For the first Christians this was a question about the God of Israel, the God of their fathers, the God of a Jew named Jesus and of his Jewish disciples. The answer they found is in the story of God told by the Torah, the Writings, and the Prophets. These scrolls in Hebrew and Aramaic were the scriptures of Jesus and his disciples, and of the Jews who first joined the church in Jerusalem. These writings in their Greek translation were the scriptures of Paul, of Greek-speaking Jews in cities throughout the Roman Empire, and of the first Greek-speaking Gentile churches.

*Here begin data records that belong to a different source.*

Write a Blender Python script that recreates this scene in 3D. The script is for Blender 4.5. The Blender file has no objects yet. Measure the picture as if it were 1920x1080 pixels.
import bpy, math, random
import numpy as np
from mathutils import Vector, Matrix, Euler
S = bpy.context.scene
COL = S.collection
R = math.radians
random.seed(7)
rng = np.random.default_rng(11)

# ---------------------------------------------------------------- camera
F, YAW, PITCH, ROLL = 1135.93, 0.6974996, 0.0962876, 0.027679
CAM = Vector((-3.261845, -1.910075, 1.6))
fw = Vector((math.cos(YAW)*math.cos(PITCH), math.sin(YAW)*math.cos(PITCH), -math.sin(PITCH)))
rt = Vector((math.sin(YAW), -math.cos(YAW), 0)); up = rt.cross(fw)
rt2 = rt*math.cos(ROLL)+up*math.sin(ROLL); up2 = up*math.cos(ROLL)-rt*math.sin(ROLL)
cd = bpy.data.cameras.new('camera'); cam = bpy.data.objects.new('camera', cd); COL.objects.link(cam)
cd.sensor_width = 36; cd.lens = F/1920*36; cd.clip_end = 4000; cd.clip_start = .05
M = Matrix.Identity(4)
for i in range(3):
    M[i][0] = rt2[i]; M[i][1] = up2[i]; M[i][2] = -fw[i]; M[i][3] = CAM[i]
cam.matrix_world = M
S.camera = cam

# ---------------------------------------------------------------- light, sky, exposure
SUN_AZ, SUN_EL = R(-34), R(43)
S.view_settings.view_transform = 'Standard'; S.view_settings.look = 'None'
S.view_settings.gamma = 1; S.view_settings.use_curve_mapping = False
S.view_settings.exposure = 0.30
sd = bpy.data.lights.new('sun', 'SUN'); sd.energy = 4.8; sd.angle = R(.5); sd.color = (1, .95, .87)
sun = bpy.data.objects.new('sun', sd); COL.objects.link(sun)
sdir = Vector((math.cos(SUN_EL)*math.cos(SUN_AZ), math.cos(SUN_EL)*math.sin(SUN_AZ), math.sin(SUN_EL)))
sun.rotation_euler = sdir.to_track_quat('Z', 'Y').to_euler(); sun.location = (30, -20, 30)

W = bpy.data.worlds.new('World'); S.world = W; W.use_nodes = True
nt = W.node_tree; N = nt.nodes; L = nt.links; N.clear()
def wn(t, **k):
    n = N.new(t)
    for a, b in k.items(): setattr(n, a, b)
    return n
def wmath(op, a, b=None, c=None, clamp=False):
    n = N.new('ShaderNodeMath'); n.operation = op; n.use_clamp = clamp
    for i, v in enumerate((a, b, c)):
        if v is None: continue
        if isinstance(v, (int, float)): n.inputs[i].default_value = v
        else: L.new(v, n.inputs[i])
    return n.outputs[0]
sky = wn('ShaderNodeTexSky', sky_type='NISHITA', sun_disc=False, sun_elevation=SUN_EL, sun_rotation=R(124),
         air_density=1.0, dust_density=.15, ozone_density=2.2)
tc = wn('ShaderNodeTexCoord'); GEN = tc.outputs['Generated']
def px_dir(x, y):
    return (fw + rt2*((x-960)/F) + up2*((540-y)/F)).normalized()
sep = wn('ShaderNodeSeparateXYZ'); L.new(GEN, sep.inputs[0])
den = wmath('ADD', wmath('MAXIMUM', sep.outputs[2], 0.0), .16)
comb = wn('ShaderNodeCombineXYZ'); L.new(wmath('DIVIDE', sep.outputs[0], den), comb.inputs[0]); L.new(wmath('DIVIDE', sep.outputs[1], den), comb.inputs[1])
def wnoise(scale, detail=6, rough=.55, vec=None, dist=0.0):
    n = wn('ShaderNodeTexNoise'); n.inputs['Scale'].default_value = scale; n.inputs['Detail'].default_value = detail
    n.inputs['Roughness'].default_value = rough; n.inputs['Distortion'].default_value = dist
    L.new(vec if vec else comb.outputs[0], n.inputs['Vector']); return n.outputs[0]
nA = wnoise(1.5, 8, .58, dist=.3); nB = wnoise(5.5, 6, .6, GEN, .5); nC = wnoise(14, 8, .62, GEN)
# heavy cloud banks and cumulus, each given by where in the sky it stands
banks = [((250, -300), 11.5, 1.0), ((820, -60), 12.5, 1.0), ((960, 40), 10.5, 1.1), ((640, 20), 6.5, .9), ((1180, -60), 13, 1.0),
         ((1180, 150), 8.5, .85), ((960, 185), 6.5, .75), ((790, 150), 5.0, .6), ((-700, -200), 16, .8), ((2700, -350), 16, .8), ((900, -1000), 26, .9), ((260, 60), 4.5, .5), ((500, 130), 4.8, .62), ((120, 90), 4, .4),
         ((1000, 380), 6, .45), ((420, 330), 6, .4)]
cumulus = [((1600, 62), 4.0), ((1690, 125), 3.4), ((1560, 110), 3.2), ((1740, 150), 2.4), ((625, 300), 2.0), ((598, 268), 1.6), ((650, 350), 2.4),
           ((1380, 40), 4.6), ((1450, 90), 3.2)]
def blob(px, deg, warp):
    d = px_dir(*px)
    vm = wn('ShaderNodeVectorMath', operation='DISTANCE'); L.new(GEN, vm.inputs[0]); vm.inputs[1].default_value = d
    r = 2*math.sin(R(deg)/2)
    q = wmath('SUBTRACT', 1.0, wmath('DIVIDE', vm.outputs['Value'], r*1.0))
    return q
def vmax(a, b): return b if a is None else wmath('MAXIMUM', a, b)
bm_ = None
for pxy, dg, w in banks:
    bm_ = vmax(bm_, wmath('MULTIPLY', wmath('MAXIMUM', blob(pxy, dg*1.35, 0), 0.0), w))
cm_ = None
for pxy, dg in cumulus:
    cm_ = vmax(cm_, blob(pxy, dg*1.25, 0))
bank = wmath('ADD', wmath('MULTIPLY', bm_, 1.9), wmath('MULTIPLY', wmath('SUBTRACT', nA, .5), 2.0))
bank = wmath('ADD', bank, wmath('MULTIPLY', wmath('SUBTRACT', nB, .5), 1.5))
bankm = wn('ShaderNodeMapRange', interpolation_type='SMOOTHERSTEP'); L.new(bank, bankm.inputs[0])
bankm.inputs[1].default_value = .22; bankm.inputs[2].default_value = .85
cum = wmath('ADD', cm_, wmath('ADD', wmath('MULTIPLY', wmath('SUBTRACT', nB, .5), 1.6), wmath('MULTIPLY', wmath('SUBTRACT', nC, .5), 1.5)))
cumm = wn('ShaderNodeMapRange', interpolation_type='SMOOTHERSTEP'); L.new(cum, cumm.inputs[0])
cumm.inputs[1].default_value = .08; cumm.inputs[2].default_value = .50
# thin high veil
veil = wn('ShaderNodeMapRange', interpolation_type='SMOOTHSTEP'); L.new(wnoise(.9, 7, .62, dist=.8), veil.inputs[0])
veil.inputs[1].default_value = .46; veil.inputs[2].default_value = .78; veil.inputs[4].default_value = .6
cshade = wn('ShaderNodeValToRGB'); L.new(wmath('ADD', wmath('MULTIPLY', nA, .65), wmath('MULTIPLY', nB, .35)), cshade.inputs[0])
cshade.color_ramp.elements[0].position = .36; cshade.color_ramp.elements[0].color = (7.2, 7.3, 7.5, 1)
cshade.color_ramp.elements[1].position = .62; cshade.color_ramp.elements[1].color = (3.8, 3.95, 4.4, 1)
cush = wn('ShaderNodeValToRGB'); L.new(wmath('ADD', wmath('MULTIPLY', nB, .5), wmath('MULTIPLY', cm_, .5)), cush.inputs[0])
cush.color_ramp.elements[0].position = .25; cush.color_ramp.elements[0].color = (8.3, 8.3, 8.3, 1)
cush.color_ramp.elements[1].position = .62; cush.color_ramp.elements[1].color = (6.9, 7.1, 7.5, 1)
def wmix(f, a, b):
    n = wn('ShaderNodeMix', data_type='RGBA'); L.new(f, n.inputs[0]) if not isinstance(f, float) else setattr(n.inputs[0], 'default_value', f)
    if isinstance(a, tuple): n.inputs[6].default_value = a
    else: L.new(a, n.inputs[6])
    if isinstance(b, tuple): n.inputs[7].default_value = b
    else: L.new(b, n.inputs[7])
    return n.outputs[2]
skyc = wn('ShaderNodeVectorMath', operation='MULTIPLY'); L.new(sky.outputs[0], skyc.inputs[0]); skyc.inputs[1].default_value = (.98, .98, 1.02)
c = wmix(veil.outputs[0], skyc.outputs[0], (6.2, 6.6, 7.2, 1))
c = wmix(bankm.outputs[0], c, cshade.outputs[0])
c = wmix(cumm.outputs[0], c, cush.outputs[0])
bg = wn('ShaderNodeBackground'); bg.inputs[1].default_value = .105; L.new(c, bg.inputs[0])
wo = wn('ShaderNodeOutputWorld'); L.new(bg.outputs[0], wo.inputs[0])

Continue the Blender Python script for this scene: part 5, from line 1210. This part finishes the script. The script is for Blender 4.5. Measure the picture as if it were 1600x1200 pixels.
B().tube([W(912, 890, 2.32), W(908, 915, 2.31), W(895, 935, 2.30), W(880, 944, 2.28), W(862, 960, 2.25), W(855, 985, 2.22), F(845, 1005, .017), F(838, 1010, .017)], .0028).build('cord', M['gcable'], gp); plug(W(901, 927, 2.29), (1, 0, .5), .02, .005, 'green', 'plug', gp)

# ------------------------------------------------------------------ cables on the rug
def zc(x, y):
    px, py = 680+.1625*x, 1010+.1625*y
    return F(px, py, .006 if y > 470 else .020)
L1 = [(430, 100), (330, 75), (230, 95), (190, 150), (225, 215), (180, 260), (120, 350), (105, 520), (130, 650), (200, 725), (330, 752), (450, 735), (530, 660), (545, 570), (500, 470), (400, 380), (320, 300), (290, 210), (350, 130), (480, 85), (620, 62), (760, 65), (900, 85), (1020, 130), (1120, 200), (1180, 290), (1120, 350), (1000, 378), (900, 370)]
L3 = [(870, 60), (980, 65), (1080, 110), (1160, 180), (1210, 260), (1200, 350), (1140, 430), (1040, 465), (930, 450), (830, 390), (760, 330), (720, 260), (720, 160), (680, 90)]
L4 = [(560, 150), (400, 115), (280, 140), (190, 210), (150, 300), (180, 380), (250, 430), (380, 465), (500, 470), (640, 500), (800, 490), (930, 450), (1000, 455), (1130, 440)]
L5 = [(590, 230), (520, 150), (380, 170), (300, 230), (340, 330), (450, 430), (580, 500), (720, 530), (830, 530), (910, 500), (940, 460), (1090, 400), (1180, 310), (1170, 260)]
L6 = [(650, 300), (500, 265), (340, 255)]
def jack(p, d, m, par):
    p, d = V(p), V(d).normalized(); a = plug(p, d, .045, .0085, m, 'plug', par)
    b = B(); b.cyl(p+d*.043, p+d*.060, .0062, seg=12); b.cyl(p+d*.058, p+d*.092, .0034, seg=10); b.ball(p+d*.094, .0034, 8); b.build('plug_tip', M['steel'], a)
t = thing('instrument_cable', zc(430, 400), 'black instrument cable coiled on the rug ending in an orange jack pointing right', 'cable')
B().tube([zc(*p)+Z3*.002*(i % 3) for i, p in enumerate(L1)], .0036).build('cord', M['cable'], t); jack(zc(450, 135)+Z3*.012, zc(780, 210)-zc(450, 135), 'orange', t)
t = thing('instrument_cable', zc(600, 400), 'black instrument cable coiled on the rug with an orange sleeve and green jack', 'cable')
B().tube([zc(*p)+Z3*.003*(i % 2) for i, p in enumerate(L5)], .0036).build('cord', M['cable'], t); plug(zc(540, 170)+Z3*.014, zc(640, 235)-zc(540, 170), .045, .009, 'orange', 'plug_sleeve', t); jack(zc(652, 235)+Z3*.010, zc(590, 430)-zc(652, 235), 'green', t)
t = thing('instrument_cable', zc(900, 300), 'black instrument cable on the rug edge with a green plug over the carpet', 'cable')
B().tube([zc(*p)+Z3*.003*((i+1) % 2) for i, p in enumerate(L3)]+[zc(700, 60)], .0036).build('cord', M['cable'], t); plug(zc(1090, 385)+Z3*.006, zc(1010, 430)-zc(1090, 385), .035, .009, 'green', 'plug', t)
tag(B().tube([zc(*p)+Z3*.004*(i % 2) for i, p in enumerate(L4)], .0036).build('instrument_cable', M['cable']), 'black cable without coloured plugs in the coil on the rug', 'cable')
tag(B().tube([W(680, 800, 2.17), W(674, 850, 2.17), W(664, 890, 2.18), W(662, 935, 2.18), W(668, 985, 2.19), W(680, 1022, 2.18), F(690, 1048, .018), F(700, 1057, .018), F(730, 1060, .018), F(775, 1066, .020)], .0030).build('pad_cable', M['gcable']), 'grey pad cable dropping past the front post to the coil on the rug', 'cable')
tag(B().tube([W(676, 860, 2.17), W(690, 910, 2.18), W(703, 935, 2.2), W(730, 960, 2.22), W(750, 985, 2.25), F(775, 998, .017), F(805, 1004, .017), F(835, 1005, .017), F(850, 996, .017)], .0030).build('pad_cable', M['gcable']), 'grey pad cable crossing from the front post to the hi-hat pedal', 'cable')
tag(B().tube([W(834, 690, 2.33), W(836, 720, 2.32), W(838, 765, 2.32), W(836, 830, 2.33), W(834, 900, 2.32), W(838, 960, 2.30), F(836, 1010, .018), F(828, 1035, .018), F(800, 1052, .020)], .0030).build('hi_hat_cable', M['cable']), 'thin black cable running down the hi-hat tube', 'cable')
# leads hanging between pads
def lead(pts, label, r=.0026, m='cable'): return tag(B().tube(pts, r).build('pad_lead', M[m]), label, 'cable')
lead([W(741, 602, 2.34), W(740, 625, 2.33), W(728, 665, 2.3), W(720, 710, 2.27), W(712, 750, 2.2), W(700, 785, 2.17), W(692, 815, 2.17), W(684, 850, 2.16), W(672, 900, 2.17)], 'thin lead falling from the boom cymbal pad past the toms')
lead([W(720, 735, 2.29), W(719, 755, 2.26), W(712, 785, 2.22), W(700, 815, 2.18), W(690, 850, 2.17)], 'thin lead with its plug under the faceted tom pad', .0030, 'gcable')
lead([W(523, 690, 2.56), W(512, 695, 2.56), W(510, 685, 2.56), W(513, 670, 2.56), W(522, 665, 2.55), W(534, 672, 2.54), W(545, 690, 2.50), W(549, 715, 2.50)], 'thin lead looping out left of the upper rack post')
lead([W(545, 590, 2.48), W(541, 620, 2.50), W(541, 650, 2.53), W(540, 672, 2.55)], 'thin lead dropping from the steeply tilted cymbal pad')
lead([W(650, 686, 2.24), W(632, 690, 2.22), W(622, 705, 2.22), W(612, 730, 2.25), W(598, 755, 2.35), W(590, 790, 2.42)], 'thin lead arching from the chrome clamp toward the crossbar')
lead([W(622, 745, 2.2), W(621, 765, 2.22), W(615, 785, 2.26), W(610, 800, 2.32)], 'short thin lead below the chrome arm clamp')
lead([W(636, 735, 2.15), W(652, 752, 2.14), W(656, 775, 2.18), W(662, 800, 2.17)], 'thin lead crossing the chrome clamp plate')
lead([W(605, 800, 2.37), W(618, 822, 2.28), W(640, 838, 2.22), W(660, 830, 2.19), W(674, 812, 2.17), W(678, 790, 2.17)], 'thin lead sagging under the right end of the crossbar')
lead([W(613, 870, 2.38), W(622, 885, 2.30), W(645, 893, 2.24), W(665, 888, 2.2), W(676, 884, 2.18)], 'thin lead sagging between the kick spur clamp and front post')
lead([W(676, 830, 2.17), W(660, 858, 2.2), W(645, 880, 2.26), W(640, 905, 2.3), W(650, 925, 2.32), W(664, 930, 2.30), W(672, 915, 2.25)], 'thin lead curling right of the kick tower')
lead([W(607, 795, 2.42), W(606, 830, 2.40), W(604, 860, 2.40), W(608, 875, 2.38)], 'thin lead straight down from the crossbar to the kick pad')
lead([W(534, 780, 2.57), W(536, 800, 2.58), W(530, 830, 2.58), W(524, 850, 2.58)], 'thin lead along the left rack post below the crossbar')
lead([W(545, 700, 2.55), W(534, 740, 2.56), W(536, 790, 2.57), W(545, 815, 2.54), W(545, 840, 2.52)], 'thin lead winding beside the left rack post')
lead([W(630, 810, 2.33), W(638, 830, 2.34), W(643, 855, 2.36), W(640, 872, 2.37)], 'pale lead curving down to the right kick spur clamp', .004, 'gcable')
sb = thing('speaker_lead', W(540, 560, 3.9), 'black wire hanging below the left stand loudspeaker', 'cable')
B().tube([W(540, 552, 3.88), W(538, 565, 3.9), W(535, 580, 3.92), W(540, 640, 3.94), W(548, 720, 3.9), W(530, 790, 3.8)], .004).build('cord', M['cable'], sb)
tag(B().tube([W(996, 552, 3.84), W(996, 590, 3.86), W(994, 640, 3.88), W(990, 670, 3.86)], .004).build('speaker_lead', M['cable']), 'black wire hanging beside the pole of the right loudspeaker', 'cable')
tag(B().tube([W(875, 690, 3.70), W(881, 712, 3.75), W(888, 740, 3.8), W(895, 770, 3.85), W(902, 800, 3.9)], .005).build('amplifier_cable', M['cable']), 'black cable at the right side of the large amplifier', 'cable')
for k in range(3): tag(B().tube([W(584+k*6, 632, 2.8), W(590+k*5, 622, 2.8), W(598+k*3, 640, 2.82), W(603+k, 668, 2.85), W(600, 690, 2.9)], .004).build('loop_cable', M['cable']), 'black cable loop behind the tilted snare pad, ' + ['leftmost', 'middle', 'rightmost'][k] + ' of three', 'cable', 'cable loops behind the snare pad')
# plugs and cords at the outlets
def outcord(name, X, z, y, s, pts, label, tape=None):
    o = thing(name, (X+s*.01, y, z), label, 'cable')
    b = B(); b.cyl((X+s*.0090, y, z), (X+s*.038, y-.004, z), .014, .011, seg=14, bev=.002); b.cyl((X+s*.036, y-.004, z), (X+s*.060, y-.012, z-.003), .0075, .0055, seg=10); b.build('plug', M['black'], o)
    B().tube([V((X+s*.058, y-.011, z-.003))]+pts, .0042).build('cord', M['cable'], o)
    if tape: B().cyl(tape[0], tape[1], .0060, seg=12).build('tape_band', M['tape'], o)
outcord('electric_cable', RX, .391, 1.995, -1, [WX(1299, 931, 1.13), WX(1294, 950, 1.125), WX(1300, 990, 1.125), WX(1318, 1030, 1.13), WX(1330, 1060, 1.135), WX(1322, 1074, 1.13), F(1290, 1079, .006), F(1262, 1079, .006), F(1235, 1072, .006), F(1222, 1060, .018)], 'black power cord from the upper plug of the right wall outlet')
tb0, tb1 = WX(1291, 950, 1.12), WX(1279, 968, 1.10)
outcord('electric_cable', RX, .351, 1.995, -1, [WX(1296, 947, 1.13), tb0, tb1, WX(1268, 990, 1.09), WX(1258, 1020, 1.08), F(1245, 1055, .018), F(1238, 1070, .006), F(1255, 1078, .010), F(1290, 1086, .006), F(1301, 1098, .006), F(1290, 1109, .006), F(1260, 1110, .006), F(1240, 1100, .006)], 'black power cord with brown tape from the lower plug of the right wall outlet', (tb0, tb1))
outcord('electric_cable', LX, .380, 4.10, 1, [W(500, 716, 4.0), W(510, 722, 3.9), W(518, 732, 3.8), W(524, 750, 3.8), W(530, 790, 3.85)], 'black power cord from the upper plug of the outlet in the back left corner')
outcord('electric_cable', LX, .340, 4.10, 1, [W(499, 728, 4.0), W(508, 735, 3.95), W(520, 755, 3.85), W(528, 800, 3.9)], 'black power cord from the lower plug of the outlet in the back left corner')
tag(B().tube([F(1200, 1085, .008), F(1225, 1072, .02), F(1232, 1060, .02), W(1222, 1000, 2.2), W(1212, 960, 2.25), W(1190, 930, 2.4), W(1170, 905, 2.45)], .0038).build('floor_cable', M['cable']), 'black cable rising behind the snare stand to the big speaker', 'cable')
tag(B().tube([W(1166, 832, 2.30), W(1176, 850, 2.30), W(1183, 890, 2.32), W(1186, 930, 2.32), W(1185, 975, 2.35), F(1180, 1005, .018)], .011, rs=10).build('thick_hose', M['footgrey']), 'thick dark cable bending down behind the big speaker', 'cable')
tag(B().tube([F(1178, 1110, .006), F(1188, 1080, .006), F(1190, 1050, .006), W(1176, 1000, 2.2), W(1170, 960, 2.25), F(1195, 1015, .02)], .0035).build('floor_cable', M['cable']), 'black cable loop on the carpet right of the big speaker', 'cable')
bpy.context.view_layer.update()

The church began without the New Testament, without the gospels, without the letters of Paul. It began with the ministry of an itinerant Jewish preacher and healer, who proclaimed that those who lived, like God, with justice and mercy, would enter into the kingdom of God. It began with a meal among destitute Jews in Galilee, who gave thanks to God and shared what little they had. It began with the death of Jesus and with an experience of his resurrection that inspired his disciples, his brothers, his mother, Mary of Magdala and other women who followed him. The church began with the conversion of Paul, a Greek-speaking Jewish Pharisee and Roman citizen, who interpreted his experience of the risen Christ through the scriptures of his people as a call to proclaim the gospel to the Gentiles.

All these people looked for the word of God in the scriptures of Israel and found in the Torah, the Writings, and the Prophets a way of understanding, as the word of God, the life, death and resurrection of Jesus. In the 40s and 50s A.D. Paul explained his experience of God in Christ in his letters. Later, Christian leaders edited and wrote the gospels and other letters and materials to express their understanding of God in Christ. These writings all confess Jesus Christ as Lord and Savior, but they also reveal differences among the early churches. Paul's letters are full of arguments with his Christian adversaries, including a sharp disagreement with the Jerusalem apostles about enforcing Jewish law in churches with Gentile Christians. The story of Jesus in each gospel defends the author's understanding of Christian faith and supports the apostles identified with that teaching tradition.

The New Testament is the concluding chapter of the story about the God of Israel, the Jewish people, and the nations. In the fourth century, when the church leadership authorized by the Roman Emperor created the New Testament, it also constructed the Old Testament by reordering the Jewish scriptures. The rabbis read the Prophets after the Torah and before the Writings, in the order they understood to be historical. They believed God gave the law, spoke through the prophets to judge the Israelites for breaking the law, and then relied on the rabbis to interpret God's will as expressed in the law, the prophets, and the traditional wisdom writings.

In the Christian story, however, God gives the law, explains it through the wisdom writings, speaks through the prophets, and then in Jesus bears the judgment of the law as a way of "reconciling the world to himself." (2 Cor. 5:19) The Christian Bible affirms that the law and the prophets are fulfilled in Jesus Christ. The church proclaims that Christ's crucifixion and resurrection is the consummation of God's will to create, sustain and redeem human life on earth in the image of just and righteous life in heaven.